La notte a cavallo fra il 31 dicembre e il 1° gennaio di ogni anno, si sa, è carica di significati, e pure di piccoli rituali scaramantici. Nessuno ci crede veramente, per fortuna, eppure le aspettative e le speranze per i mesi a venire rendono tutti, anche i più cinici, almeno un poco “possibilisti”. E sperare con cuore puro sempre il meglio è comunque una bella cosa.
Sono le usanze più antiche, ereditate dalle tradizioni popolari, a toccare le corde dell’animo. E, guarda caso, sono molto spesso legate alla famiglia.
In Italia portare in tavola le lenticchie, in Spagna mangiare dodici acini d’uva ai dodici rintocchi della mezzanotte che segna il nuovo anno, altrove inserire nel menù una melagrana rossa e succosa dai chicchi simili a rubini. Come spesso accade, è attraverso il cibo e il suo simbolismo ancorato saldamente al reale che si concretizza il messaggio della tradizione: cibo caldo e sostanzioso che nutre e sostiene, come le lenticchie, oppure frutta pregiata come l’uva d’inverno, che forse in altri tempi non era disponibile proprio per tutti, ma solo per i più facoltosi.

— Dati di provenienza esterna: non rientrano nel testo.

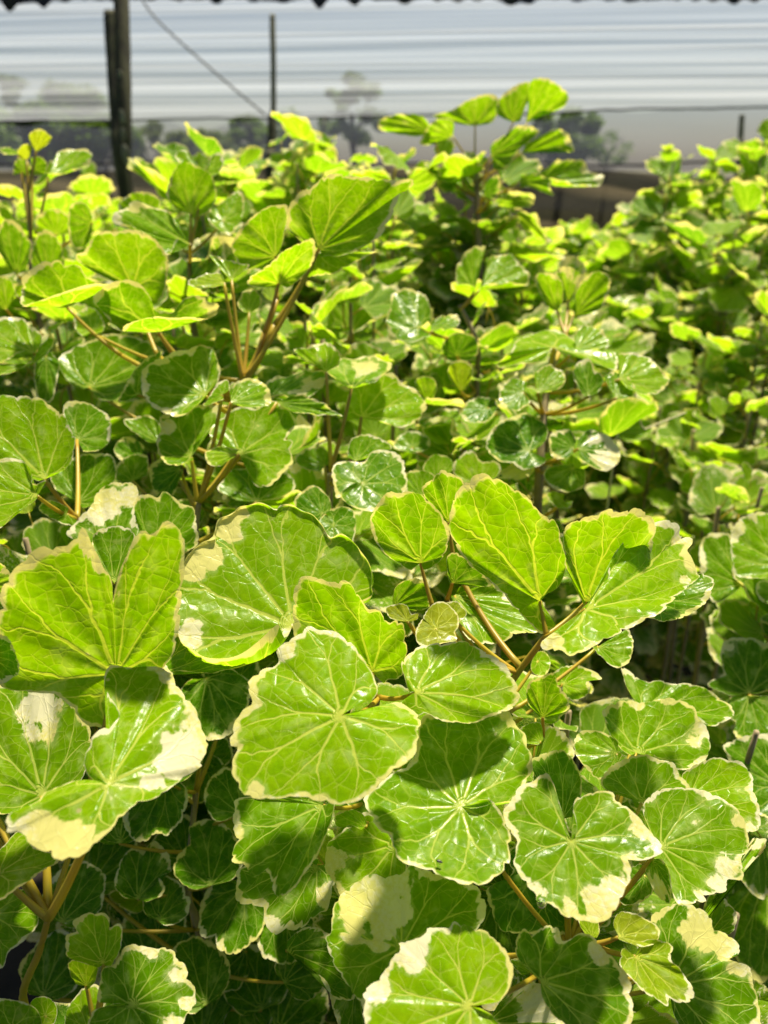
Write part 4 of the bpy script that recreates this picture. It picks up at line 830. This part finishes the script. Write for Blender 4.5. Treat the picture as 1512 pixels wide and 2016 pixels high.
def spots(rng, top, low, n, rad):
    """Nodes up a cane with a leaf each: (node, azimuth, tilt, roll, size, class)."""
    for i in range(n):
        u = (i + rng.random()) / n                       # 0 at the top
        p = top.lerp(low, u ** 1.1); az = i * 2.4 + rng.uniform(-.5, .5)
        tilt = R(rng.gauss(28 - 45 * u, 16)); s = rad * rng.choice((.24, .30, .34, .38, .42, .48, .54)) * rng.uniform(.9, 1.1) * (1 if u > .08 else .75)
        cl = 'bud' if (u < .04 and rng.random() < .4) else ('new' if rng.random() < .50 - 1.1 * u else ('mid' if rng.random() < .85 - .8 * u else 'old'))
        if cl == 'bud': s *= .55
        yield p, az, tilt, rng.gauss(0, .28), s, cl
def grow(root, top, low, n, rad, P, rng, check=True, lean=.06):
    made = 0; off = root.location
    for p, az, tilt, roll, s, cl in spots(rng, top, low, n, rad):
        j = Vector((rng.gauss(0, lean), rng.gauss(0, lean), 0)); p = p + j * .3
        me = rng.choice(P[cl])
        M = Matrix.Translation(p) @ Matrix.Rotation(az, 4, 'Z') @ Matrix.Rotation(roll, 4, 'Y') @ Matrix.Rotation(tilt, 4, 'X') @ Matrix.Scale(s, 4)
        if check and in_front([M @ Vector(q) for q in ((0, .55, .42), (0, 1.05, .42), (0, 1.5, .42), (-.5, 1.05, .42), (.5, 1.05, .42), (.35, 1.4, .42), (-.35, 1.4, .42), (.4, .7, .42), (-.4, .7, .42), (0, .2, .2))]): continue
        o = bpy.data.objects.new('leaf', me); C.objects.link(o); o.parent = root
        o.location = p - off; o.rotation_euler = (Matrix.Rotation(az, 4, 'Z') @ Matrix.Rotation(roll, 4, 'Y') @ Matrix.Rotation(tilt, 4, 'X')).to_euler(); o.scale = (s, s, s)
        made += 1
    return made
fr = random.Random(33)
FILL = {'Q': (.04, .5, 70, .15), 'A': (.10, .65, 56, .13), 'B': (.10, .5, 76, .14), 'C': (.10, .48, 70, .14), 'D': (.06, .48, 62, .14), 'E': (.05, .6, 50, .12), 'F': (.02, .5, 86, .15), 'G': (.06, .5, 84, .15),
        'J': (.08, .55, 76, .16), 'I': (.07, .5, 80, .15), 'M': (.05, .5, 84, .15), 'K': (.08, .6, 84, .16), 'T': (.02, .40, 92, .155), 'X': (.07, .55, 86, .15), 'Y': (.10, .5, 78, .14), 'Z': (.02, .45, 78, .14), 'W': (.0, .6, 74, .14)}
for k, (a, b, n, rad) in FILL.items():
    q = AXIS[k]; t0 = q[0]; foot = ROOT[k].location
    f = lambda dz: Vector((t0.x + (foot.x - t0.x) * dz / max(.3, t0.z), t0.y + (foot.y - t0.y) * dz / max(.3, t0.z), t0.z - dz))
    grow(ROOT[k], f(a), f(b), n, rad, PMID, fr)
# more shrubs whose leaves are seen one by one: (px of the top, depth, leaves, spread, label)
def cane(root, top, rad, rng):
    foot = root.location
    j = Vector((rng.uniform(-.02, .02), rng.uniform(-.02, .02), 0)); pts = [foot.lerp(top, u) + j * math.sin(3.14 * u) for u in (-.02, .2, .4, .6, .8, 1)]
    pts = catmull(pts, False, 5)
    tube('stem', pts, [rad * (.95 - .6 * i / (len(pts) - 1)) for i in range(len(pts))], BARK, root, foot, 7)
def shrub(x, y, d, n, rad, label, P=None, spread=.8, group='variegated aralia shrubs of the middle rows', zmax=None, check=True):
    rng = random.Random(int(x * 7 + y * 13 + d * 100))
    top = at(x, y, d); foot = Vector((top.x + rng.uniform(-.04, .04), top.y + rng.uniform(.0, .06), 0))
    root = empty('aralia_shrub', foot, label, 'shrub', group)
    if d > 1.2: rad *= 1.22
    cane(root, top, .0065, rng)
    low = foot.lerp(top, max(.12, 1 - spread / top.z))
    k = 2 if n > 60 else 1
    m = grow(root, top, low, n // k, rad, P or PMID, rng, check)
    if k == 2:
        t2 = top + Vector((rng.uniform(-.09, .09), rng.uniform(-.03, .1), -rng.uniform(.03, .12)))
        pts = catmull([foot + Vector((.01, 0, -.02)), foot.lerp(t2, .5) + Vector((.02, .02, 0)), t2], False, 5)
        tube('stem', pts, [.0055 * (1.2 - .6 * i / (len(pts) - 1)) for i in range(len(pts))], BARK, root, foot, 6)
        grow(root, t2, low + (t2 - top), n - n // 2, rad, P or PMID, rng, check)
    return root
NEAR = [
 (25, 400, 1.35, 98, .15, 'leafy shrub at the far left behind the yellow-budded one'),
 (170, 378, 1.9, 98, .14, 'dense small-leaved shrub left of the foot of the thick post'),
 (120, 420, 1.3, 98, .15, 'shrub just behind the yellow-budded shrub, left of the thick post'),
 (262, 520, 1.05, 98, .15, 'shrub behind the largest cupped leaf at upper left'),
 (385, 318, 1.3, 98, .16, 'shrub rising between the two posts with upright shiny leaves'),
 (455, 350, 1.7, 98, .15, 'smaller shrub in front of the slender post'),
 (585, 320, 1.6, 98, .16, 'leafy shrub at the foot of the slender post'),
 (655, 312, 1.75, 98, .16, 'shrub under the open-crowned tree'),
 (775, 330, 1.35, 98, .16, 'shrub left of the tallest shrub with a broad rounded top leaf'),
 (735, 470, 1.15, 98, .15, 'shrub behind the tip of the big pointed leaf'),
 (690, 545, .98, 98, .13, 'bare-stalked shrub under the big pointed leaf'),
 (835, 500, 1.45, 98, .15, 'shrub at the left foot of the tallest shrub'),
 (945, 425, 1.36, 98, .13, 'leafy shrub standing directly behind the stem of the tallest shrub'),
 (1020, 470, 1.5, 98, .15, 'shrub at the right foot of the tallest shrub'),
 (600, 620, .92, 96, .14, 'shrub behind the orange stalks'),
 (780, 720, .86, 90, .13, 'shrub between the bright fan-shaped leaf and the two upright leaves'),
 (990, 640, 1.1, 98, .14, 'shrub behind the three spread leaves'),
 (1150, 640, 1.25, 98, .14, 'shrub right behind the three spread leaves'),
 (560, 860, .74, 75, .13, 'low shrub between the toothed leaf and the dark round leaf'),
 (110, 640, .92, 98, .14, 'shrub under the left cupped leaf'),
 (340, 640, .9, 98, .14, 'shrub under the right cupped leaf'),
 (50, 1060, .62, 75, .13, 'shaded shrub under the smooth round leaf at the left edge'),
 (640, 1060, .66, 75, .13, 'shaded shrub behind the broadest cream-shouldered leaf'),
 (1000, 1020, .68, 69, .12, 'shaded shrub behind the oval leaf of the three-part leaf'),
 (1120, 1400, .58, 60, .12, 'shrub under the brown stalk of the three-part leaf'),
 (1300, 1560, .56, 66, .12, 'shrub under the round cream-edged leaves at lower right'),
 (1450, 1800, .55, 66, .12, 'dark shrub in the lower right corner'),
 (740, 1760, .56, 66, .12, 'shaded shrub under the cream-blotched leaf'),
 (1490, 1440, .62, 60, .12, 'dark shrub at the right edge below the dark gap'),
 (1330, 300, 2.1, 98, .15, 'tall shrub left in the right-hand hedge, with an orange tip leaf'),
 (1405, 322, 2.3, 98, .15, 'tall shrub of the right-hand hedge next to the grey stake'),
 (1500, 305, 1.9, 98, .15, 'tall shrub at the right edge near the grey stake'),
 (1262, 400, 2.6, 98, .14, 'lower shrub at the left end of the right-hand hedge'),
 (1450, 450, 1.75, 98, .15, 'dense shrub in front of the right-hand hedge'),
 (1340, 470, 2.1, 98, .14, 'shrub with a bare grey stem under the orange tip leaf'),
 (1500, 640, 1.45, 98, .14, 'shrub halfway up the right edge above the pale ruffled leaves'),
 (1390, 690, 1.55, 98, .14, 'shrub with pale grey leaf backs left of the right edge'),
 (1480, 800, 1.2, 98, .14, 'shrub with ruffled cream-edged leaves at the right edge'),
 (1400, 930, 1.15, 98, .14, 'shrub hanging over the dark gap'),
 (1500, 960, .95, 98, .14, 'shrub at the right edge above the dark-leaved one'),
 (1250, 640, 1.75, 98, .14, 'shrub in the bright strip right of the three spread leaves'),
 (1300, 800, 1.5, 98, .13, 'shrub behind the thin dry grass stalk'),
]
for q in NEAR: shrub(*q)
# shrubs of the back rows: four crowns, copied
FR = []
for i in range(5):
    rng = random.Random(500 + i); vs, fs, att, mi = [], [], [], []
    top, low = Vector((0, 0, 1.0)), Vector((0, 0, .25))
    for p, az, tilt, roll, s, cl in list(spots(rng, top, low, 170, .185)) + list(spots(rng, top + Vector((.08, .05, -.05)), low, 140, .185)):
        me = rng.choice(PFAR[cl]); M = Matrix.Translation(p + Vector((rng.gauss(0, .03), rng.gauss(0, .03), 0))) @ Matrix.Rotation(az, 4, 'Z') @ Matrix.Rotation(roll, 4, 'Y') @ Matrix.Rotation(tilt, 4, 'X') @ Matrix.Scale(s, 4)
        b = len(vs); seed = rng.random()
        uv1 = {}; uv2 = {}
        for l_, a_, c_ in zip(me.loops, me.uv_layers['polar'].data, me.uv_layers['flat'].data): uv1[l_.vertex_index] = a_.uv; uv2[l_.vertex_index] = c_.uv
        dat = me.attributes['leafdata'].data
        for v in me.vertices:
            vs.append(M @ v.co); k = v.index; cc = dat[k].color
            att.append((uv1[k][0], uv1[k][1], uv2[k][0] * .07, uv2[k][1] * .07, (seed, cc[1], cc[2]), 0.0))
        for pz in me.polygons: fs.append(tuple(b + v for v in pz.vertices))
    FR.append(blade_mesh('foliage', vs, fs, att))
    vs, fs = [], []
    for a in (Vector((0, 0, 0)), Vector((.05, .03, 0))):
        tube_into(vs, fs, [a * .3, a + Vector((.01, 0, .4)), a + Vector((0, .01, .95))], [.008, .007, .004], 6)
    FR.append(mesh_from('stem', vs, fs))
br = random.Random(77); BG = 'variegated aralia shrubs of the back rows'
def back(x, y, ztop, label):
    k = br.randrange(5) * 2
    root = empty('aralia_shrub', (x, y, 0), label, 'shrub', BG)
    root.rotation_euler = (0, 0, br.uniform(0, 6.28)); s = ztop; root.scale = (br.uniform(.95, 1.2), br.uniform(.95, 1.2), s)
    for nm, me, mt in (('foliage', FR[k], None), ('stem', FR[k + 1], BARK)):
        o = bpy.data.objects.new(nm, me); C.objects.link(o); o.parent = root
        if mt and not me.materials: me.materials.append(mt)
LB = 'one of the small blurred shrubs massed in the back rows before the wall'
y = 1.9
while y < 6.3:
    xw = y * .56 + .5; x = -xw
    while x < xw:
        px = 756 + FPX * x / (y * .95)
        hor = lerp_tab([(-200, 390), (200, 400), (420, 372), (600, 345), (800, 400), (1000, 430), (1180, 425), (1260, 390), (1400, 345), (1600, 330)], px)
        zt = 1.55 - (y * 1.06) * (hor - 334) / FPX * 1.0
        if y < 3: zt -= .12
        back(x + br.uniform(-.1, .1), y + br.uniform(-.1, .1), zt * br.uniform(.88, 1.0), LB)
        x += .38 + .03 * y
    y += .36
# ---------------------------------------------------------------- small things
def blob(name, c, rx, ry, rz, mat, label, cat, rot=None, sq=0):
    vs, fs = [], []; nu, nv = 16, 12
    for j in range(nv + 1):
        for k in range(nu):
            a, b = 6.283 * k / nu, math.pi * j / nv
            v = Vector((math.cos(a) * math.sin(b) * rx, math.sin(a) * math.sin(b) * ry, math.cos(b) * rz * (1 + sq * max(0, math.cos(b)))))
            vs.append(rot @ v if rot else v)
    for j in range(nv):
        for k in range(nu): fs.append((j * nu + k, j * nu + (k + 1) % nu, (j + 1) * nu + (k + 1) % nu, (j + 1) * nu + k))
    o = link(name, mesh_from(name, vs, fs), mat); o.location = c
    return tag(o, label, cat) if label else o
t = NT('water'); gl = t.n('ShaderNodeBsdfGlass'); gl.inputs['IOR'].default_value = 1.33; gl.inputs['Roughness'].default_value = .0; oo = t.n('ShaderNodeOutputMaterial'); t.l(gl.outputs[0], oo.inputs[0]); WATER = t.m
b_, n_, d_ = PLANE[(1126, 1653)]
blob('water_drop', plane_pt(1066, 1779, b_, n_, d_, -.1), .0022, .0022, .0024, WATER, 'clear water drop hanging from the edge of the three-lobed leaf', 'water drop', sq=.25)
INS = simple('dark_insect_shell', (.008, .008, .010), (.02, .02, .025), 300, .3)
b_, n_, d_ = PLANE[(909, 1577)]; ip = plane_pt(865, 1700, b_, n_, d_, 0) + n_ * .0012; ax = (RGT * .8 - UPV * .55).normalized()
nn = n_; ax = (ax - nn * ax.dot(nn)).normalized(); bt = nn.cross(ax).normalized(); M3 = Matrix((ax, bt, nn)).transposed()
vs, fs = [], []
prof = [(-.0016, .0001), (-.0013, .0005), (-.0006, .00075), (-.0001, .0004), (.0002, .0006), (.0007, .0005), (.0009, .0003), (.0012, .00042), (.0015, .0001)]
tube_into(vs, fs, [Vector((a, 0, .0005)) for a, _ in prof], [r for _, r in prof], 8)
for s in (-1, 1):
    for a in (-.0004, .0002, .0007): tube_into(vs, fs, [Vector((a, 0, .0004)), Vector((a, s * .0008, .0008)), Vector((a + .0002, s * .0013, .0))], .00007, 4)
vs = [M3 @ v for v in vs]; o = link('insect', mesh_from('insect', vs, fs), INS); o.location = ip
tag(o, 'tiny dark insect sitting on the big green leaf at lower right', 'insect')
STRAW = simple('dry_straw', (.40, .36, .18), (.50, .46, .26), 50, .6)
vs, fs = [], []; q = [at(1190, 1010, .95), at(1212, 876, .97), at(1270, 845, 1.0), at(1350, 812, 1.06)]
tube_into(vs, fs, catmull([at(1205, 1100, .95) + Vector((0, 0, -.9)), q[1], q[2], q[3]], False, 8), [.0016] * 8 + [.0012] * 9 + [.0010] * 8, 5)
tag(link('grass_stalk', mesh_from('grass_stalk', vs, fs), STRAW), 'thin dry grass stalk leaning across the dark gap', 'grass stalk')
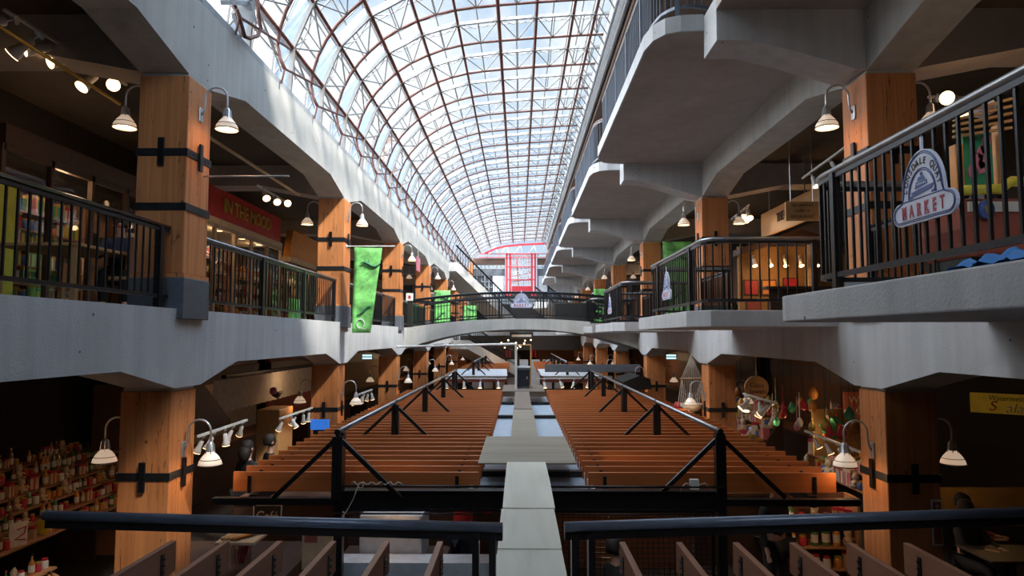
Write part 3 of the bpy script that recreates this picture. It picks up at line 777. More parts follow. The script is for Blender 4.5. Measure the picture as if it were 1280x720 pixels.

Dappertutto ciò che si auspica è la ricchezza. Non soltanto però nel senso materiale, e un po’ grossolano, del termine, di poter disporre di beni e di denari comunque indispensabili per mantenere, confortare e ampliare la famiglia, tenendola al sicuro, bensì anche nel significato più ampio di prosperità, di rapporti buoni e fecondi tra le generazioni, di amore e affetto reciproci, di sicurezza e calore, di fertilità per le giovani coppie.
Ricchezza di sentimenti, insomma, che leghino le persone e che le facciano sentire al contempo protette e aperte alla vita. Che le facciano sentire in famiglia.
Molti auguri per il nuovo anno, allora, e che sia ricco. E buono.